• [EXERCISE] Extract exactly the range of lines bounded by the line containing "pe = dk(ND-1, WID/2);" and the final line of the listing, both ends included, and no other lines.

::::::::::

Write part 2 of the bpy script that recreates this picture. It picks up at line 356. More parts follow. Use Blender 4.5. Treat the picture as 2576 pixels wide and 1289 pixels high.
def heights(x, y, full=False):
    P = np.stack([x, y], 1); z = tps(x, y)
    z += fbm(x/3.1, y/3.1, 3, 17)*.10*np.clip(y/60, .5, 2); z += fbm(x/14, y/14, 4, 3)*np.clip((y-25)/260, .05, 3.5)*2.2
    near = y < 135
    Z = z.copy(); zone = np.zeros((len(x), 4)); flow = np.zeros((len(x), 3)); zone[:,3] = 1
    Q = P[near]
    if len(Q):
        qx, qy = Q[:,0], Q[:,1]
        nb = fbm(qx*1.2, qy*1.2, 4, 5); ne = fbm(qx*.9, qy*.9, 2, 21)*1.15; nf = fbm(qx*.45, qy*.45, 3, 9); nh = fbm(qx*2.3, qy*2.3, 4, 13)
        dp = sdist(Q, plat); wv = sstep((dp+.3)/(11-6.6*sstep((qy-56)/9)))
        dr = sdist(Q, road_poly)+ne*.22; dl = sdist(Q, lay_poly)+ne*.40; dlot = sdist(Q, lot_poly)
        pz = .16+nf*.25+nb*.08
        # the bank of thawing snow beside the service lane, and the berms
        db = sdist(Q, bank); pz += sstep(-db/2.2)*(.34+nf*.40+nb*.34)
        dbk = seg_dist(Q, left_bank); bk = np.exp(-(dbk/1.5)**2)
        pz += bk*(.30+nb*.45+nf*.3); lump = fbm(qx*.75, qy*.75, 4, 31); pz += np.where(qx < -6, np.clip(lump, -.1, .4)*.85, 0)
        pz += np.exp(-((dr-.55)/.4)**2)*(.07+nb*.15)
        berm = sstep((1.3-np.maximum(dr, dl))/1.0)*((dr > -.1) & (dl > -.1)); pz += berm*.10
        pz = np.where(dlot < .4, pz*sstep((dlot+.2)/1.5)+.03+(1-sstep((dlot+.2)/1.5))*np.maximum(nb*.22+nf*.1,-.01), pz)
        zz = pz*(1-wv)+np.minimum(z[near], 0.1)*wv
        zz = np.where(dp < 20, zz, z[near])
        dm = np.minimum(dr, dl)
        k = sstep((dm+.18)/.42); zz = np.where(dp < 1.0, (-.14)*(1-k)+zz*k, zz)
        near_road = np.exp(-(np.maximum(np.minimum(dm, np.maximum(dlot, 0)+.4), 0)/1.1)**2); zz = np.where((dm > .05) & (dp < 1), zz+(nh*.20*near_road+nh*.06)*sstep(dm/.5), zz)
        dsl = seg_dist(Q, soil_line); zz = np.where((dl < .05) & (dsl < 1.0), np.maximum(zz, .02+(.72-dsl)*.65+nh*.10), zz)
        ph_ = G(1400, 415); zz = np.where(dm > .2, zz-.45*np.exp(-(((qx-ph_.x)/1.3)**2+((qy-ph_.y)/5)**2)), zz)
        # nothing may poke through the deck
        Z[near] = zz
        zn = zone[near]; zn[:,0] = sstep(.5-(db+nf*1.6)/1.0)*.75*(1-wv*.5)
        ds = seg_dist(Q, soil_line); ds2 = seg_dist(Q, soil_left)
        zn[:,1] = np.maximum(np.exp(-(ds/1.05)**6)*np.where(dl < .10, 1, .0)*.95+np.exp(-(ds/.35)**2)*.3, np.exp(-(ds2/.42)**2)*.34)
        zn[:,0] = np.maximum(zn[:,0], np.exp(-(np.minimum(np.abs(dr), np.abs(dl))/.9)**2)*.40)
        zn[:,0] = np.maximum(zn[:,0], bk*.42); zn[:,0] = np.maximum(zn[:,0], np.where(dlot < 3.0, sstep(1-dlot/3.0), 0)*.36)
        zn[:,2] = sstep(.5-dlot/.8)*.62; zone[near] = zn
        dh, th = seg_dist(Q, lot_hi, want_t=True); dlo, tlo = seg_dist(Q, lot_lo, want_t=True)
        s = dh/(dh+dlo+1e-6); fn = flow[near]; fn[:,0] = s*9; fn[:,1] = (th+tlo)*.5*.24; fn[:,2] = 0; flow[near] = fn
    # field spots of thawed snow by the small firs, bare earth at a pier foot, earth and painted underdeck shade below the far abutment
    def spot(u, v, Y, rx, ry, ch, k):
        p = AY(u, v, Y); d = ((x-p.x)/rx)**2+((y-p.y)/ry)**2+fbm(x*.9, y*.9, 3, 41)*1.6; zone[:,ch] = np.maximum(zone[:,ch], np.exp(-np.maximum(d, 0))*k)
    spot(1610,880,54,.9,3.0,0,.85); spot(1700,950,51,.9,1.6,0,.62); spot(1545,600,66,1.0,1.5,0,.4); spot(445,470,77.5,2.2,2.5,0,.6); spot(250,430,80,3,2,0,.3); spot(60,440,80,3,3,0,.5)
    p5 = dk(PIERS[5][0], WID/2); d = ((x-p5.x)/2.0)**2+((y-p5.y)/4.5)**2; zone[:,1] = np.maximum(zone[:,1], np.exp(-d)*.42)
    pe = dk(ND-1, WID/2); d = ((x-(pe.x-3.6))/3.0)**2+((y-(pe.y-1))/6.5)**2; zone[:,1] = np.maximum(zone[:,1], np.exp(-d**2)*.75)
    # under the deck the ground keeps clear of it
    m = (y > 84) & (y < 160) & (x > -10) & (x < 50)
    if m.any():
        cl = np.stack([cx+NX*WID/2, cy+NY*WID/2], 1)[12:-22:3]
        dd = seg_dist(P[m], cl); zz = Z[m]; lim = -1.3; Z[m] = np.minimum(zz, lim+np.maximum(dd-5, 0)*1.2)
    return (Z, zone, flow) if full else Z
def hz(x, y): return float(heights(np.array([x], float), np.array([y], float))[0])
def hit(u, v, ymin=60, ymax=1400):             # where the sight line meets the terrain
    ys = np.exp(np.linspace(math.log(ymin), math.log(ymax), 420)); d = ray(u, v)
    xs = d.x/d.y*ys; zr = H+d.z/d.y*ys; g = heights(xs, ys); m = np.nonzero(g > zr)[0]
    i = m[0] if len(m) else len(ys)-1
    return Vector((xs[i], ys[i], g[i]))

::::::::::

• [THE RESPONSE]
    pe = dk(ND-1, WID/2); d = ((x-(pe.x-3.6))/3.0)**2+((y-(pe.y-1))/6.5)**2; zone[:,1] = np.maximum(zone[:,1], np.exp(-d**2)*.75)
    # under the deck the ground keeps clear of it
    m = (y > 84) & (y < 160) & (x > -10) & (x < 50)
    if m.any():
        cl = np.stack([cx+NX*WID/2, cy+NY*WID/2], 1)[12:-22:3]
        dd = seg_dist(P[m], cl); zz = Z[m]; lim = -1.3; Z[m] = np.minimum(zz, lim+np.maximum(dd-5, 0)*1.2)
    return (Z, zone, flow) if full else Z
def hz(x, y): return float(heights(np.array([x], float), np.array([y], float))[0])
def hit(u, v, ymin=60, ymax=1400):             # where the sight line meets the terrain
    ys = np.exp(np.linspace(math.log(ymin), math.log(ymax), 420)); d = ray(u, v)
    xs = d.x/d.y*ys; zr = H+d.z/d.y*ys; g = heights(xs, ys); m = np.nonzero(g > zr)[0]
    i = m[0] if len(m) else len(ys)-1
    return Vector((xs[i], ys[i], g[i]))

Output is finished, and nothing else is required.